De même les tableaux, estampes ou photographies sont très souvent marqués par une saison bien caractérisée.
Ainsi, le film de Takeshi Kitano "Dolls" , sorti en 2003, fournit une parfaite illustration esthétique avec, en toile de fond, les fleurs de cerisiers, la mer, les feuilles d'érable et enfin la neige.
Voici quelques modestes illustrations:


L'hiver

Les photos de monuments célèbres sous la neige sont recherchées

Le Jojuri-ji Kyoto

Le Pavillon d'Or (Kinkaku-ji) Kyoto

Haïkus d'hiver:

Neige qui tombais sur nous deux / es-tu la même / cette année?
Matsuo Bashô, 1644-1694

Ce trou parfait / que je fais en pissant / dans la neige à ma porte
Kobayashi Issa, 1763-1827
( Dès le 17ème siècle, le haïku peut être comique ou populaire)

Me retournant pour voir / l'homme que j'ai croisé.../ le brouillard
Masaoka Shiki, 1866-1902


Le printemps

Pour les japonais le printemps commence vers le 15 février.


Bien avant les cerisiers, ce sont les pruniers qui fleurissent en premier et donnent le signal du renouveau de la terre.

Dans les médias, le bulletin météo comporte non seulement les conditions climatiques, mais précise aussi, jour après jour l'apparition des fleurs de cerisier, dont le front, le "sakura senzen" remonte du Sud au Nord du pays.
Partout les japonais fêtent "Hanami" en passant la journée sous les cerisiers en fleurs, mangeant, buvant du saké et chantant entre amis.


Le célèbre jardin Zen du Ryoan-ji de Kyoto, avec son cerisier en fleurs

Hanami, dans le Jardin du Parc Impérial de Tokyo (Kitanomaru)

Haïkus de printemps:

Sous un voile de lune / ombre de fleur / ombre de femme!
Sôseki Natsume, 1867-1916

Le printemps qui s'éloigne / hésite / parmi les derniers cerisiers
Yosa Buson, 1716-1783


Pruniers en fleurs
Van Gogh d'après Hiroshige
1988

Van Gogh, le Japon et les arbres en fleurs

A partir de 1886, Van Gogh montre un très grand intérêt pour les estampes japonaises.
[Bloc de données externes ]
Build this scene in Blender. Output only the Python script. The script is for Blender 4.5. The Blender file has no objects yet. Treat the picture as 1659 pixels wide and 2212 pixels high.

Avec son frère Théo, il réunit une collection de plus de 500 œuvres, en particulier de Kunisada, Kuniyoshi et Hiroshige.
Il apprécie particulièrement les sources d'inspirations prises dans la nature, les cadrages audacieux et les couleurs éclatantes.

Il réalise des copies de maîtres japonais, puis, dans les vergers autour d'Arles, au mois d'avril 1988, il peint avec passion les arbres fruitiers en fleurs, dans un style inspiré par les estampes de ces maîtres japonais.



Poirier en fleurs
Van Gogh, 1988

L'été

L'été est la saison des arbres au vert profond, des cascades et des fêtes populaires joyeuses, ou plus graves ( Fête des morts )


Cascade à Kowakudani

Les grandes fêtes de l'été,
Gion-Matsuri à Kyoto le 17 juillet
A Kyoto, le 16 août la fin de la période "Bon" d'hommage aux morts, proche de la fin de l'été, est marquée par une fête d'origine bouddhiste où plusieurs collines qui dominent la ville sont embrasées.
Le plus remarquable est cet immense kanji "dai" (grand) de feu.

Haïkus d'été

Sous la pluie d'été / raccourcissent / les pattes du héron
Matsuo Bashô 1644-1694

Anniversaire de la Bombe / j'essuie mon corps nu / d'un matin sans blessure
Tôsei Ishida, né en 1920
Dans ce haïku contemporain, allusion au 6 août 1945, bombardement d'Hiroshima

L'automne

De même qu'au printemps la progression de la floraison des cerisiers est suivie, à l'automne, le rougeoiement des feuilles , en particuliers les feuilles d'érable ( les "momiji" ) descend du Nord vers le Sud et retient toute l'attention des japonais.


Momiji dans le Parc Aoyama, Tokyo

Toujours le pavillon d'Or, cette fois avec les "momiji"

Haïkus d'automne:

Telle la main droite / d'une sage-femme / la feuille d'érable en automne
Samboku, 17ème siècle

Les herbes se couvrent/ d'automne / Je m'assieds
Matsuo Bashô 1644-1694

Verse l'averse d'automne / je ne suis / pas encore mort!